Dopo la partita il mio viaggio prosegue e sono costretto a lasciare il Paese prima della finale della Prime Minister Three Nations Cup, che va in scena venerdì 31 marzo, proprio quando nel resto del mondo la “pausa nazionali” stava per terminare e lasciare il posto agli scalpitanti club. Vedo gli highlights dettagliati di 17 minuti su YouTube direttamente sul mio cellulare, che furbescamente me l'ha proposti direttamente nelle notifiche insieme a quelli di Inter-Fiorentina e ad una partita dell'AEK Larnaca.

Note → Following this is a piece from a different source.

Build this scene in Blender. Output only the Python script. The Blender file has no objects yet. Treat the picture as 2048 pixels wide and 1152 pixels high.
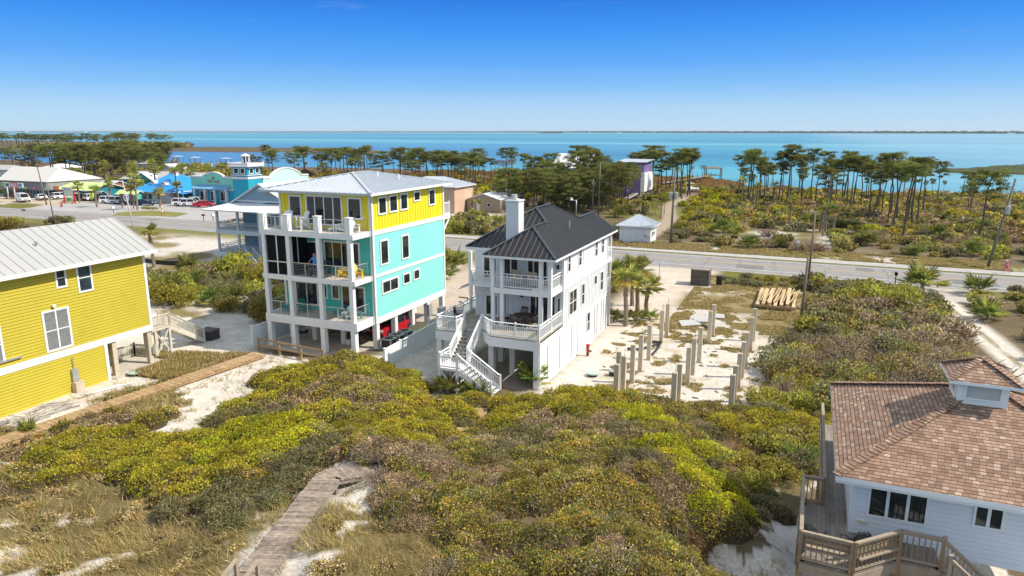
import bpy, math, random
import numpy as np
from mathutils import Vector, Matrix
rng = np.random.default_rng(7); random.seed(7)
SC = bpy.context.scene; COL = SC.collection
R = math.radians
# ------------------------------------------------------------------ helpers
class MB:
    """collects polygons in world coordinates, links them as ONE mesh object"""
    def __init__(s): s.v=[]; s.f=[]; s.m=[]; s.cur=0
    def poly(s, pts, m=None):
        i=len(s.v); s.v.extend([tuple(p) for p in pts]); s.f.append(list(range(i,i+len(pts)))); s.m.append(s.cur if m is None else m)
    def box(s, x0,y0,z0,x1,y1,z1, m=None):
        if x0>x1: x0,x1=x1,x0
        if y0>y1: y0,y1=y1,y0
        if z0>z1: z0,z1=z1,z0
        i=len(s.v)
        s.v += [(x0,y0,z0),(x1,y0,z0),(x1,y1,z0),(x0,y1,z0),(x0,y0,z1),(x1,y0,z1),(x1,y1,z1),(x0,y1,z1)]
        for q in ((0,3,2,1),(4,5,6,7),(0,1,5,4),(1,2,6,5),(2,3,7,6),(3,0,4,7)):
            s.f.append([i+k for k in q]); s.m.append(s.cur if m is None else m)
    def beam(s, p, q, w, h, m=None, up=(0,0,1)):
        p=Vector(p); q=Vector(q); d=(q-p)
        if d.length<1e-6: return
        d.normalize(); up=Vector(up)
        if abs(d.dot(up))>.999: up=Vector((1,0,0))
        a=d.cross(up).normalized()*w/2; b=a.cross(d).normalized()*h/2
        i=len(s.v)
        for e in (p,q): s.v += [tuple(e-a-b),tuple(e+a-b),tuple(e+a+b),tuple(e-a+b)]
        for k in ((0,1,2,3),(7,6,5,4),(0,4,5,1),(1,5,6,2),(2,6,7,3),(3,7,4,0)):
            s.f.append([i+j for j in k]); s.m.append(s.cur if m is None else m)
    def tube(s, pts, rad, n=8, m=None, cap=True):
        pts=[Vector(p) for p in pts]; k=len(pts)
        if not hasattr(rad,'__len__'): rad=[rad]*k
        base=len(s.v)
        for j,p in enumerate(pts):
            d=(pts[min(j+1,k-1)]-pts[max(j-1,0)]).normalized()
            u=Vector((0,0,1)) if abs(d.z)<.95 else Vector((1,0,0))
            a=d.cross(u).normalized(); b=d.cross(a)
            for t in range(n):
                an=2*math.pi*t/n; s.v.append(tuple(p+(a*math.cos(an)+b*math.sin(an))*rad[j]))
        for j in range(k-1):
            for t in range(n):
                a0=base+j*n+t; a1=base+j*n+(t+1)%n
                s.f.append([a0,a1,a1+n,a0+n]); s.m.append(s.cur if m is None else m)
        if cap:
            s.f.append([base+t for t in range(n)][::-1]); s.m.append(s.cur if m is None else m)
            s.f.append([base+(k-1)*n+t for t in range(n)]); s.m.append(s.cur if m is None else m)
    def slab(s, polys, t, m=None, mside=None):
        ed={}
        for P in polys:
            P=[tuple(round(c,4) for c in p) for p in P]
            s.poly(P,m); s.poly([(x,y,z-t) for x,y,z in P[::-1]], mside if mside is not None else m)
            for a,b in zip(P,P[1:]+P[:1]): ed[(a,b)]=ed.get((a,b),0)+1
        for (a,b) in ed:
            if (b,a) not in ed: s.poly([a,(a[0],a[1],a[2]-t),(b[0],b[1],b[2]-t),b], mside if mside is not None else m)
    def ribs(s, poly, sp, w=.05, h=.05, m=None, off=0.):
        P=[Vector(p) for p in poly]; n=Vector((0,0,0))
        for i in range(len(P)): n+= (P[i]-P[0]).cross(P[(i+1)%len(P)]-P[0])
        n.normalize()
        if n.z<0: n=-n
        e=Vector((0,0,1)).cross(n)
        if e.length<1e-4: e=Vector((1,0,0))
        e.normalize(); d=n.cross(e)
        us=[p.dot(e) for p in P]; u=math.ceil((min(us)+.02)/sp)*sp+off
        while u<max(us)-.01:
            hit=[]
            for i in range(len(P)):
                a,b=P[i],P[(i+1)%len(P)]; ua,ub=a.dot(e),b.dot(e)
                if (ua-u)*(ub-u)<0: hit.append(a+(b-a)*((u-ua)/(ub-ua)))
            hit.sort(key=lambda q:q.dot(d))
            for a,b in zip(hit[::2],hit[1::2]):
                if (b-a).length>.1: s.beam(a+n*h*.5,b+n*h*.5,w,h,m,up=n)
            u+=sp
    def build(s, name, mats, parent=None, smooth=False, local=False):
        me=bpy.data.meshes.new(name)
        off=Vector((0,0,0))
        if parent is not None and not local:
            r=parent
            while r.parent: r=r.parent
            off=r.location.copy()
        V=np.array(s.v,dtype=np.float64).reshape(-1,3)-np.array(off)
        me.from_pydata(V.tolist(),[],s.f)
        if not isinstance(mats,(list,tuple)): mats=[mats]
        for m in mats: me.materials.append(m)
        if len(mats)>1: me.polygons.foreach_set('material_index',s.m)
        uv=me.uv_layers.new(name='UVMap'); buf=np.zeros((len(me.loops),2)); W=np.array(s.v,dtype=np.float64)
        li=0
        for f in s.f:
            P=W[f]; Q=np.roll(P,-1,0); n=np.array((((P[:,1]-Q[:,1])*(P[:,2]+Q[:,2])).sum(),((P[:,2]-Q[:,2])*(P[:,0]+Q[:,0])).sum(),((P[:,0]-Q[:,0])*(P[:,1]+Q[:,1])).sum())); L=np.linalg.norm(n)
            n=n/(L+1e-12)
            if abs(n[2])>.999 or abs(n[0])+abs(n[1])<1e-9: e=np.array((1.,0,0)); d=np.array((0,1.,0))
            else:
                e=np.array((-n[1],n[0],0)); e/=np.linalg.norm(e); d=np.cross(n,e)
            k=len(f); buf[li:li+k,0]=P@e; buf[li:li+k,1]=P@d; li+=k
        uv.data.foreach_set('uv',buf.ravel())
        if smooth: me.polygons.foreach_set('use_smooth',[True]*len(me.polygons))
        me.update()
        o=bpy.data.objects.new(name,me); COL.objects.link(o)
        if parent is not None: o.parent=parent
        return o
def tag(o,label,cat,group=None):
    o['label']=label; o['category']=cat
    if group: o['group']=group
    return o
def thing(name,label,cat,loc=(0,0,0),rz=0,group=None):
    o=bpy.data.objects.new(name,None); o.empty_display_size=.1; COL.objects.link(o)
    o.location=loc; o.rotation_euler=(0,0,rz); return tag(o,label,cat,group)
def setting(o,kind='structure'): o['kind']=kind; return o
def dup(root,loc,rz=0,sc=1.,label=None,group=None):
    def cp(o,par):
        c=o.copy(); COL.objects.link(c)
        if par: c.parent=par
        for ch in list(o.children): cp(ch,c)
        return c
    c=cp(root,None); c.location=loc; c.rotation_euler=(0,0,rz)
    c.scale=(sc,sc,sc) if not hasattr(sc,'__len__') else sc
    if label: c['label']=label
    if group: c['group']=group
    return c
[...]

Nepal e Laos sono state accolte sul campo dal Primo Ministro, come il cerimoniale evidentemente deve prevedere, ed il Nepal è nuovamente passato in svantaggio dopo 17 minuti di gioco grazie al tocco del laotiano Phoutthavong Sangvilay. Ci ha pensato il 2004 Ayush Ghalan a ristabilire la parità poco dopo, per la gioia degli oltre novemila presenti. La soddisfazione più grande è arrivata solo allo scadere, quando Manish Dangi (considerato da alcuni il “Messi del Nepal") ha ribadito in rete un assist del solito Bista, mettendo fine ad un secondo tempo che li ha visti dominare. È toccato nuovamente a Chemjong, il portiere capitano, alzare la coppa e festeggiare assieme ai suoi compagni, Annese e primo ministro nepalese, che applaudiva divertito, forse anche un po' spaesato.

A giugno si gioca la Coppa SAFF in India, il Nepal non l’ha mai vinta e ovviamente nemmeno Vincenzo Annese. La prossima pausa per le Nazionali, quindi, potrebbe diventare il suo personale quarto d'ora di celebrità. Nel caso del Nepal 15 minuti di orologio, o meglio: di fuso orario.